Review

macOS 26 Clipboard History: What It Does, What It Doesn't, and Whether You Still Need a Third-Party App

After 42 years of a single clipboard, macOS 26 finally added clipboard history. It's a start. Here's what Apple built, what it left out, and whether you still need a third-party app.


Written by the Pastery team. We built a clipboard manager, so take our perspective for what it is — but we've tried to be accurate about what Apple shipped.

What Apple actually shipped

macOS 26 Tahoe, announced at WWDC 2026, added the first native clipboard history in the history of the Mac. It lives inside Spotlight: press ⌘Space and you'll see a "Clipboard History" section alongside your search results, listing recent text copies going back up to 7 days.

Click any item and it loads back onto your clipboard, ready to paste. That's the entire feature. No keyboard shortcut to a dedicated panel, no visual browser, no settings beyond the system's default behavior.

macOS 26 Spotlight showing the Clipboard History section
macOS 26 Spotlight with the new Clipboard History section visible.

How to use it

You don't need to enable anything. On macOS 26, clipboard history is on by default. Press ⌘Space, look for the Clipboard History section, and click whatever you need. If you want to search within your history, type in Spotlight and it'll filter — though it only searches the text content of clips, not anything else.

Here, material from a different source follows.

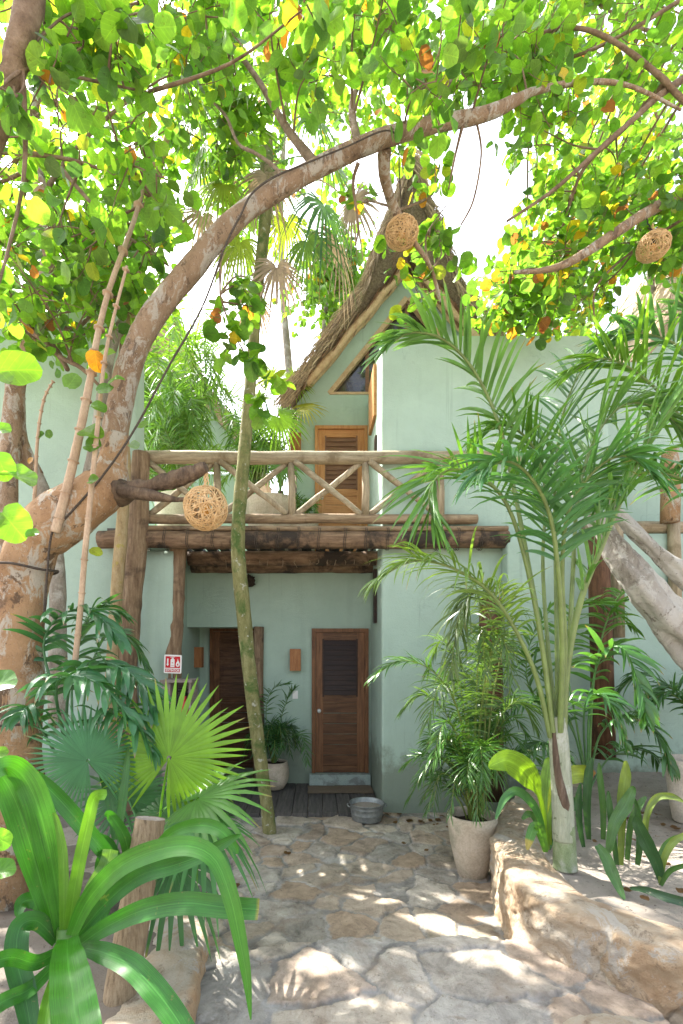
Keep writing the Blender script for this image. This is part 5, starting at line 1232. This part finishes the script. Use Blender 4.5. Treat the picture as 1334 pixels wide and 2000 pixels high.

There is no separate keyboard shortcut that jumps directly to clipboard history. You go through Spotlight every time.

The limits

Apple made deliberate trade-offs here, and it's worth being clear about what they are:

  • Text only. Screenshots, images, files, hex colors, rich text with formatting — none of it is retained. If you copy a screenshot, it doesn't appear in Spotlight history at all. You'll loose it the moment you copy something else.
  • 7-day maximum. There's no way to extend this. Anything older than a week is gone, automatically, with no archive or export.
  • No filters. You can't narrow history by which app you copied from, by content type, or by date range. It's one flat list in chronological order.
  • No transforms. You get the item exactly as it was copied. No case adjustment, no JSON formatting, no URL decoding before you paste.
  • Spotlight only. There's no way to browse clipboard history outside of the Spotlight interface, and no option to change the shortcut or open it in a dedicated window.

Who it's enough for

Be honest with yourself here. If your clipboard use looks like this — mostly text, rarely more than a few days old, no screenshots — the built-in feature probably covers you and you don't need anything extra:

  • You write or edit documents and occasionally need to recover text you copied and overwrote
  • You copy URLs and reference text for research, all within the same working session
  • You're not a developer, designer, or anyone who copies a lot of non-text content

For that use case, it's genuinely good that Apple built this. Maccy has been filling this gap for free for years, and now the OS handles the basics natively. Compare both approaches in our Pastery vs. Maccy guide.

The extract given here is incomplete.